Oddly, President Trump made no mention of the Chinese delegation that will soon head for North Korea for talks with its nuclear-armed problem child – the highest-ranking Chinese delegation to visit Pyongyang in years.

Nor did President Trump mention another concrete achievement – bringing home from China three American college basketball players who were arrested on shoplifting charges.

Perhaps President Trump did not consider either achievement impressive enough to tout. Or perhaps something he had planned to unveil turned out to be not yet ready for prime time, leaving him short of tangible results.

It may take weeks to learn what happened at meetings with the leaders who President Trump saw behind closed doors. Secretary of State Rex Tillerson and other aides suggested the president was tougher in those private sessions, but who knows?

Given President Trump’s record to date, his avoidance of a diplomatic disaster may have been sufficient to be considered praiseworthy. But whatever the cause, the president’s press conference – complete with a Marco Rubio water bottle sipping moment – seemed oddly disconnected with the Washington narrative that he is usually so adept at setting.

President Trump was out of synch with a capital obsessed about whether Alabama Republican U.S. Senate candidate Roy Moore, who has been accused of sexual misconduct with teenage girls, would withdraw from the race. Uncharacteristically, the president took no questions and did not respond to shouted questions about whether Moore should quit.

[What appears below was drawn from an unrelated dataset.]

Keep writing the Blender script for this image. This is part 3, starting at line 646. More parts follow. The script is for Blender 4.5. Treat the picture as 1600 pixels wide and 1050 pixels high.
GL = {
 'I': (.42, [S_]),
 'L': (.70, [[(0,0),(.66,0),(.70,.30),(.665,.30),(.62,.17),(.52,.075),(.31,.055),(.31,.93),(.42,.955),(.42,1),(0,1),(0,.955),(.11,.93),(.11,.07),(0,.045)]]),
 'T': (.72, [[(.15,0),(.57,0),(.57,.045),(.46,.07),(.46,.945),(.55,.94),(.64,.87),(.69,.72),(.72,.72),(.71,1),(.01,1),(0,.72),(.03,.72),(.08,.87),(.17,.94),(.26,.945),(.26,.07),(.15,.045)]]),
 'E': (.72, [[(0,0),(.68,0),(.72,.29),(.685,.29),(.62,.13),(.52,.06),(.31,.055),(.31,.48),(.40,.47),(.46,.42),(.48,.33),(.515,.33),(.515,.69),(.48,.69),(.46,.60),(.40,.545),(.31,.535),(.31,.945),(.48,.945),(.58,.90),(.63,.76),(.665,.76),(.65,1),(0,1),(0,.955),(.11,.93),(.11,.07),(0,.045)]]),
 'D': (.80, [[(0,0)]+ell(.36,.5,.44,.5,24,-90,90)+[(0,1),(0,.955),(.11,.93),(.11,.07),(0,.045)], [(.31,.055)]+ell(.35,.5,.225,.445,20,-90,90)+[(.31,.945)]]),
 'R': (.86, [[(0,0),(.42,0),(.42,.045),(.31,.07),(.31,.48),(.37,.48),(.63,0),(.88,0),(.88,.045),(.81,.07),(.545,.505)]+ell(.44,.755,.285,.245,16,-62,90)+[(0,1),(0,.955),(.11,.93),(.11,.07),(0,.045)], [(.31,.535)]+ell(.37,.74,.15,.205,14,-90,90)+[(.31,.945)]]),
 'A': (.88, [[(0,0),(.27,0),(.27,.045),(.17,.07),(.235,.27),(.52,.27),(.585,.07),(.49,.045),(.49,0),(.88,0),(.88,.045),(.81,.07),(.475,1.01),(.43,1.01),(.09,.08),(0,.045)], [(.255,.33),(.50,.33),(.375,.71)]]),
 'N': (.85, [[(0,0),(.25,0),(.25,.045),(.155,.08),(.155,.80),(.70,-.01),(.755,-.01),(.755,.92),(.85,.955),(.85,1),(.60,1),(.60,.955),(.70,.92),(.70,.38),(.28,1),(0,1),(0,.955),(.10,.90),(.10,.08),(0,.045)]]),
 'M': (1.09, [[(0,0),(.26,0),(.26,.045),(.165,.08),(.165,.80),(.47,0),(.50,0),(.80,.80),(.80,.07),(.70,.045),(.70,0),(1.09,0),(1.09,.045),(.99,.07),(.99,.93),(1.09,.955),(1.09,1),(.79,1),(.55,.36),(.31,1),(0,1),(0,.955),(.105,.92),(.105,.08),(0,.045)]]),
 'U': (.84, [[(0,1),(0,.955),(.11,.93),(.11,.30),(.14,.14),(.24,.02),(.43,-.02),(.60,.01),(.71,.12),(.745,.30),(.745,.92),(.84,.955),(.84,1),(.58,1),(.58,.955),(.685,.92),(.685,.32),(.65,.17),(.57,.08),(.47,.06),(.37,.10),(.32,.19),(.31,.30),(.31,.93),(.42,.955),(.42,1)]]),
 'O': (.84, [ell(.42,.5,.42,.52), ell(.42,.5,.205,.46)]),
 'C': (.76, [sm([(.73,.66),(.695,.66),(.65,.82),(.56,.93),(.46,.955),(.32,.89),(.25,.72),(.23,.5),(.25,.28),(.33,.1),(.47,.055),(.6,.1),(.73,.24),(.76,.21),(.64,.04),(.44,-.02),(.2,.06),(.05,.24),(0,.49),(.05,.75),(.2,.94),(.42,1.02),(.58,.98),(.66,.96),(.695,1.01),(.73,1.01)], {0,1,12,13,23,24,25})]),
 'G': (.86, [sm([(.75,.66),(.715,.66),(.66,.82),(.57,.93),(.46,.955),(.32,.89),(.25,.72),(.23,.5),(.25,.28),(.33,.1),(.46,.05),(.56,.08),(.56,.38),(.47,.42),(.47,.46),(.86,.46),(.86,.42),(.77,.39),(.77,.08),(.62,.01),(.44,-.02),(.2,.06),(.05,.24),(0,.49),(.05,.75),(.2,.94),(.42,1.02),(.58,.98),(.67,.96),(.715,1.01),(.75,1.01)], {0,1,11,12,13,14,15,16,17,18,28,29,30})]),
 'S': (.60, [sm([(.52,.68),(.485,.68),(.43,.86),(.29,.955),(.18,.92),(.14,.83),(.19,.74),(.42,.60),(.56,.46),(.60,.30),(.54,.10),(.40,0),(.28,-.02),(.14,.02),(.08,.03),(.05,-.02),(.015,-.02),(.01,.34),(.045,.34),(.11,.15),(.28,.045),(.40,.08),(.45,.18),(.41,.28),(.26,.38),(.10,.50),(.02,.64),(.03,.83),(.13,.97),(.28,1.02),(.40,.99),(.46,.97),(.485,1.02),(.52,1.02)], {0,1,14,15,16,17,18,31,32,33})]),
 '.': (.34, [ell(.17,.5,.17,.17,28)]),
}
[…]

The White House had teased the press Tuesday with promises of a major announcement about President Trump’s Asia trip. Would he levy new tariffs on China? Would he put North Korea on the nation’s list of terrorist-sponsoring nations?  Would he unveil a set of new trading agreements with key Asian partners?

But Wednesday’s appearance fell flat. As it turned out, the hint of huge news was, well, fake news.